Where Psystar has really got itself in the poo, was by SELLING (for $$) the unauthorized use of OSX.



However, the DMCA doesn’t apply.  If you were copying the MacOS X DVD as a backup in case you broke, burnt, or destoryed the original and if you needed to by-pass some security to do that backup then it would apply.  However, no where does DMCA give you the right to run software on an unauthorized machine.

Remember, MacOS X is *ONLY* authorized to be ran on Intel/PPC machines sold by Apple.  And under the current ELUA (until someone challenges and wins in court) it is not allowed to run it on a generic whitebox.  The hack is more akin to the old Sega Lawsuits over a no-name company that was unable or unwilling to pay Sega for the right to use their development tools that set a bit on a cartage that stated “This game is Sega Authorized” (Do note Sega won without too much of a contest back then).

So, if we like it or not.  That is the way we sit legally.

Laurie Fleming

Psystar keep on trying to come up with legalese which purports to allow them to do what they do. When one tack doesn’t work, they jibe and try to come up with another one. And that won’t work either.

Many years ago I worked for a small software company supporting accounting and job-costing software. I discovered that one of our customers had sold a computer to another company, but as part of the deal had “sold” the software as well. Since the software was under an annual licence, they had no legal right to do that. After pointing out the not-so-fine print on the licence, they agreed that they were in the wrong. I’m well aware that New Zealand law and US law may differ in this area, but I’d warrant that the differences are slight.

Apple’s licence does give them the legal right to enforce it - as has been proved in other software cases. The first-sale doctrine, often cited, doesn’t apply because that relates to *copyright*, not a *contract*.
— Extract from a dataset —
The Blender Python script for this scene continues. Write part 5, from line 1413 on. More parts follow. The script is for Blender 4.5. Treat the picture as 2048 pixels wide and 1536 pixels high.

From CNet: <quote>There’s little doubt Psystar is installing Apple software on non-Apple-labeled computers, said Richard Vermut, a lawyer with Rogers Towers in Florida who specializes in software licensing and technology patent matters. “Generally speaking, a software developer has the right to sell software with these shrink-wrap licenses, or end-user agreements, and they are enforceable” unless the terms of the license would harm the consumer or otherwise violate existing laws, he said.</quote>

Getting back to the Wired article, the situation is very similar. Chen was aiding and abetting in the breaking of the contract. The terms of the licence are not harming the consumer, nor are they violating existing laws.

Not a Crime

Breaking a EULA is not a crime.  You lose what was given to you in that license.  It is not a crime to open your iPod up and replace the battery or hard drive.  This is a violation of the EULA, but not a crime.  Even if Apple could/would take you to court, it would not be criminal court.  Breach of contracts are not criminal matters and are settle in common law courts.  By being in breach of the contract, Apple no longer has to provide you any services that were promised in the contract.  If Apple can prove that by you installing OS X there was the most aggregious of breaches of the EULA, then a court could order you to pay whatever the damages are.  EULAs already face challenges in courts for how enforcable they actually are.  Regardless, it is not a crime to install OS X on to anything.  It’s a completely different code of law than the criminal code.


CNET has had the same type of video online since 7-07


It’s certainly laughable what people will try to pass off as a criminal act nowadays.